I really doubt if there was any attempt to check if there's some "strategic compensation" - how would you do that at a large scale? I doubt that even running a solid chess engine evaluation on all these positions is feasible, you need something where you can simply/cheaply filter positions from the database and then just count the winrate.


Apart from what WJW said, it's not an objective criterion but it essentially means that you don't lose out in terms of initiative or position. A counterexample might be accepting the queen's gambit with black (i.e. 1. d4d5 2. c4cxd4), that way you win a pawn but you arguably give white an advantage in development (an in many cases white will be able to recapture the pawn as a result)

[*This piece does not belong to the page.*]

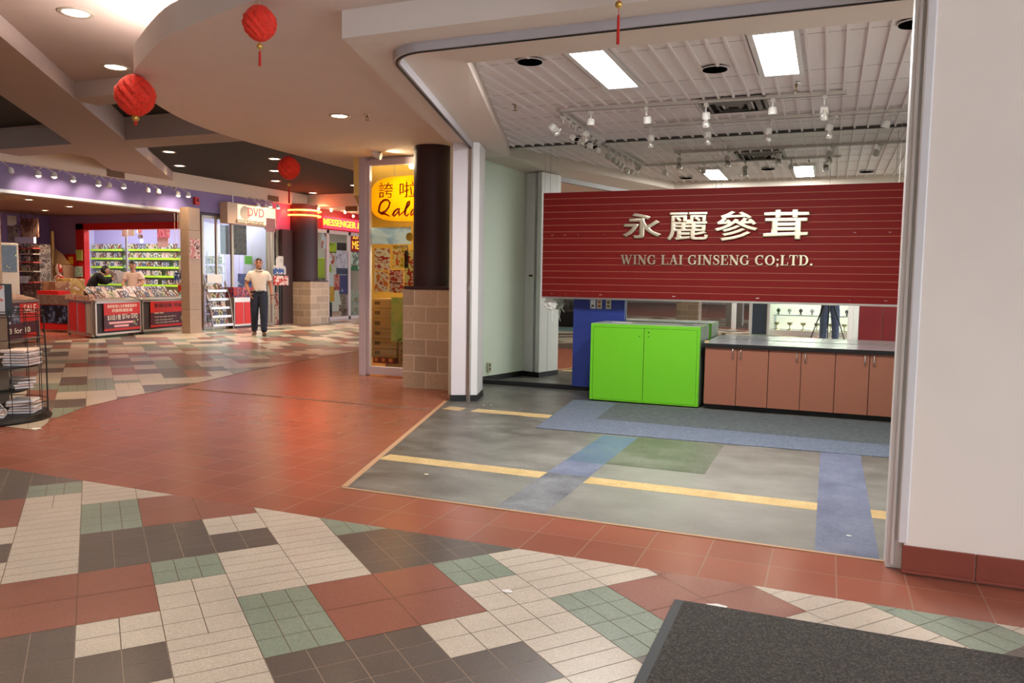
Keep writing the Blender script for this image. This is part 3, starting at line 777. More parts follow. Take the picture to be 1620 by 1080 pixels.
# track rails and spotlights of the shop
m_rail = mat('rail_white', (212, 206, 202), rough=.4)
def rail(p, q, label):
    mb = MB(); P, Q = Vector((*p, 2.955)), Vector((*q, 2.955)); d = (Q-P).normalized(); s = Vector((d.y, -d.x, 0))*.017
    mb.prism([(P+s)[:2], (Q+s)[:2], (Q-s)[:2], (P-s)[:2]], 2.938, 2.971)
    o = mk('track_rail', mb, m_rail, bevel=.003); tag(o, label, 'light track')
    mb = MB(); s *= .35; mb.prism([(P+s)[:2], (Q+s)[:2], (Q-s)[:2], (P-s)[:2]], 2.9365, 2.938); mk('slot', mb, m_black, parent=o)
rail((-2.46, 7.17), (.06, 7.26), 'white light track across the shop ceiling in front of the vent')
rail((-2.475, 7.22), (-2.55, 8.97), 'white light track running to the mirror at a right angle')
rail((-1.87, 8.15), (.9, 8.12), 'white light track across the shop ceiling nearest the mirror')
m_head = mat('spot_head_white', (222, 218, 212), rough=.4)
m_bulb = mat('clear_bulb', (230, 226, 220), rough=.08, metal=.6)
def make_head():
    t = thing('track_spotlight', 'x', 'spotlight')
    mb = MB(); mb.box(-.018, .018, -.03, .03, -.03, 0); mk('adapter', mb, m_head, parent=t, world=False, bevel=.004)
    mb = MB(); mb.cyl((0, 0, -.03), (0, 0, -.075), .007, n=10); mk('stem', mb, m_head, parent=t, world=False)
    mb = MB(); mb.lathe([(0, -.07), (.03, -.072), (.036, -.085), (.036, -.135), (.030, -.137), (.028, -.12)], n=20); mk('housing', mb, m_head, parent=t, world=False, smooth=True)
    return t
hd0 = make_head(); hd0_used = False
def head(x, y, label, rz=0.0, tilt=0.0, bulb=False):
    global hd0_used
    t = hd0 if not hd0_used else copy_tree(hd0); hd0_used = True
    t.location = (x, y, 2.938); t.rotation_euler = (0, 0, rz); t['label'] = label; t['group'] = 'spotlights on the shop ceiling tracks'
    if tilt:
        for c in t.children:
            if c.name.startswith('housing'):
                c.rotation_euler = (tilt, 0, 0); c.location = (0, math.sin(tilt)*-.07*-1, -.07+.07*math.cos(tilt))
    if bulb:
        mb = MB(); mb.lathe([(0, 0), (.012, -.0), (.014, -.02), (.03, -.05), (.038, -.075), (.03, -.095), (0, -.10)], c=(0, 0, -.115), n=16)
        b = mk('bulb', mb, m_bulb, parent=t, world=False, smooth=True)
        if tilt: b.rotation_euler = (tilt*.9, 0, 0)
    return t
for i, (x, lb, tl, bu) in enumerate(((-2.167, 'white spotlight on the front track, the end away from the cream wall', 0, 0), (-1.637, 'second white spotlight along the front track from the corner rail', .3, 0), (-1.10, 'white spotlight with a clear bulb on the front track before the vent', .2, 1),
        (-.53, 'upright white spotlight on the front track just past the vent', 0, 0), (-.11, 'tilted white spotlight with a bulb at the cream wall end of the front track', .6, 1))):
    head(x, 7.21+.01*i, lb, 0, tl, bu)
for i, (x, lb) in enumerate(((-1.80, 'spotlight with a bulb at the near end of the track by the mirror'), (-1.2, 'spotlight with a bulb on the mirror-side track, second along'), (-.6, 'spotlight with a bulb on the mirror-side track under the vent'), (-.03, 'spotlight with a bulb on the mirror-side track, next to last'), (.47, 'spotlight at the cream wall end of the mirror-side track'))):
    head(x, 8.13, lb, .3*i, .3, i < 4)
for i, (y, lb, tl, bu) in enumerate(((7.34, 'spotlight first along the cluster track to the mirror', .7, 0), (7.55, 'spotlight with a bare bulb, second along the cluster track', .9, 1), (7.78, 'spotlight with a bare bulb, third along the cluster track', -.7, 1), (8.0, 'spotlight midway along the cluster track to the mirror', .6, 0),
        (8.25, 'spotlight past the middle of the cluster track', .4, 0), (8.5, 'spotlight next to last on the cluster track', .2, 0), (8.78, 'spotlight on the cluster track closest to the mirror', 0, 0))):
    head(-2.48-.04*(y-7.22), y, lb, math.pi/2+.2*i, tl, bu)

# ================================================================== PAPER LANTERNS
def paper(name, c):
    m = mat(name, c, rough=.6, noise=.25, nscale=40, bump=.8, bscale=90)
    return m
m_lan = paper('red_tissue', (238, 56, 38)); m_gold = mat('gold_bead', (214, 176, 92), rough=.3, metal=.7); m_thread = mat('red_thread', (196, 40, 32), rough=.8); m_cord = mat('pale_cord', (200, 180, 150), rough=.8)
def lantern(p, r, top, label, tail=.18):
    t = thing('paper_lantern', label, 'lantern', p)
    mb = MB(); n = 22; m = 9; rows = []
    for i in range(m+1):
        a = math.pi*i/m; row = []
        for k in range(n):
            th = 2*math.pi*k/n
            cell_ = 1+.06*(1 if (k//1+i) % 2 else -1)*math.sin(a)**.5 if 0 < i < m else 1
            rr = r*(math.sin(a)**.85)*(1+.10*math.cos(a))*cell_+.012*r
            zz = r*(.93*math.cos(a)+.30*max(0, math.cos(a))**8-.10*max(0, -math.cos(a))**6)
            row.append(mb.bm.verts.new((rr*math.cos(th), rr*math.sin(th), zz)))
        rows.append(row)
    for a, b in zip(rows, rows[1:]):
        for k in range(n): mb._f([a[k], a[(k+1) % n], b[(k+1) % n], b[k]])
    mb._f(rows[0]); mb._f(rows[-1][::-1])
    mk('honeycomb_body', mb, m_lan, parent=t, world=False)
    mb = MB(); mb.cyl((0, 0, r*1.05), (0, 0, top-p[2]), .0018, n=6); mk('hanging_cord', mb, m_cord, parent=t, world=False)
    mb = MB(); mb.cyl((0, 0, -r*1.02), (0, 0, -r*1.02-tail), .0018, n=6); mk('thread', mb, m_thread, parent=t, world=False)
    mb = MB(); mb.ball((0, 0, -r*1.02-tail*.28), r*.2); mk('bead', mb, m_gold, parent=t, world=False, smooth=True)
    mb = MB(); mb.lathe([(0, -r*1.02-tail*.55), (r*.05, -r*1.02-tail*.57), (r*.07, -r*1.02-tail*.62), (r*.09, -r*1.02-tail*1.4), (0, -r*1.02-tail*1.42)], n=10); mk('tassel', mb, m_thread, parent=t, world=False)
    return t
lantern((-3.16, 3.757, 2.80), .094, 2.94, 'red honeycomb paper lantern with a gold bead and tassel before the corner fascia', .10)
lantern((-5.29, 4.785, 2.766), .15, 2.94, 'large red honeycomb paper lantern at the tip of the curved soffit edge', .05)
lantern((-6.722, 8.539, 2.759), .14, 2.94, 'small red paper lantern with a long tassel below the dark ceiling bay', .22)
lantern((-1.0, 3.75, 2.80), .092, 2.94, 'red paper lantern above the shop front whose tassel hangs into view', .165)

# ================================================================== THE EMPTY SHOP'S FURNITURE
# --- red slatwall sign
m_slat = mat('slat_red', (116, 18, 15), rough=.6, spec=.25, noise=.05, nscale=4)
m_groove = mat('slat_groove', (176, 116, 90), rough=.5)
m_brassy = mat('polished_letter', (236, 226, 200), rough=.30, metal=1.0)
SX0, SX1, SZ0, SZ1, SY = -3.195, .78, 1.140, 2.366, 8.76
sg = thing('slatwall_sign', 'long dark red slatwall sign with metal characters hung in front of the mirrors', 'sign', (SX0, SY, SZ0))
mb = MB(); z = SZ0
while z < SZ1-.01:
    z1 = min(z+.0725, SZ1); mb.box(SX0, SX1, SY, SY+.018, z, z1); z += .077
mk('slat_face', mb, m_slat, parent=sg, bevel=.0015)
mb = MB(); mb.box(SX0+.002, SX1, SY+.0025, SY+.022, SZ0+.002, SZ1-.002); mk('groove_backing', mb, m_groove, parent=sg)
mb = MB(); mb.box(SX0, SX1, SY-.004, SY+.024, SZ0-.022, SZ0); mk('bottom_trim', mb, m_alu, parent=sg)
for x, zt in ((SX0+.01, 2.96), (-1.2, 2.96), (.6, 2.96)):
    mb = MB(); mb.cyl((x, SY+.012, SZ1), (x, SY+.012, zt), .0025, n=6); mk('hanging_wire', mb, m_alu, parent=sg)
mb = MB()
for x in (-3.06, -2.9, -2.75, -2.45, -1.6, -.7, .2, .55):
    for z in (SZ0+.035, SZ0+.73): mb.cyl((x+R.uniform(-.04, .04), SY-.0015, z), (x, SY+.001, z), .0026, n=8)
mk('screw_heads', mb, m_alu, parent=sg)
for ch, x0, x1, z0, z1 in (('永', -2.221, -1.773, 1.822, 2.109), ('麗', -1.71, -1.258, 1.796, 2.107), ('參', -1.197, -.735, 1.79, 2.112), ('茸', -.69, -.227, 1.803, 2.117)):
    text('metal_character', ch, z1-z0, m_brassy, sg, ((x0+x1)/2-SX0, -.022, (z0+z1)/2-SZ0), width=x1-x0, extrude=.009, fat=.026 if ch in '永茸' else .014)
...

"Cleanly" in chess parlance means you're up a pawn, and there is no "compensation" for the other player. I.e there are no other advantages in the opponents position that make up for the fact they're down a pawn(things like an attack on your king, piece activity, pawn structure).

In simple mathematical terms a clean material advantage is:

Overall eval >= material eval

If overall eval < material eval, then compensation(other player) > 0 = "the opponent has some compensation for the pawn"


I agree with this question. How was clean determined in the dataset?

Knowing how the word is used in chess is not enough to know where the line was drawn in the data here, which is the basis for the entire analysis shown.


I guess you put the game position right after the pawn capture into a good chess engine and check if you're one point up a a result.


This would mean that, in the case of "up 2 rooks for a queen," the board would evaluate to a player's advantage even though that player would tend to lose at the highest level. I think something weird must be going on.


From the other imbalances listed (like being up "the exchange"), I take it that they mean being up a pawn without having to give up anything in return. For pawns that is kinda obvious, but for more valuable pieces like a rook you can win it "cleanly" or maybe you take it with a pawn and then immediately lose the pawn.

You can of course give up material for positional advantages as well, but from the article I don't think the author analyzed that. It would be difficult to accurately measure that anyway, some positions can be up +5 points according to the computer but only if you find 20 perfect moves in a row. Needless to say, most humans would not find those moves especially in the lower ELO brackets that the article analyzed.


Should have been defined (along with more information about the data set), but I assume it means that the opponent has no tactic that wins them material. For instance if I just take their protected bishop with my bishop then I'm briefly up a bishop. So it would not include that situation or where the trade is more complicated.


I think it means that the opponent does not gain a strategic advantage from an exchange. You both have good enough positions and you are simply a pawn up.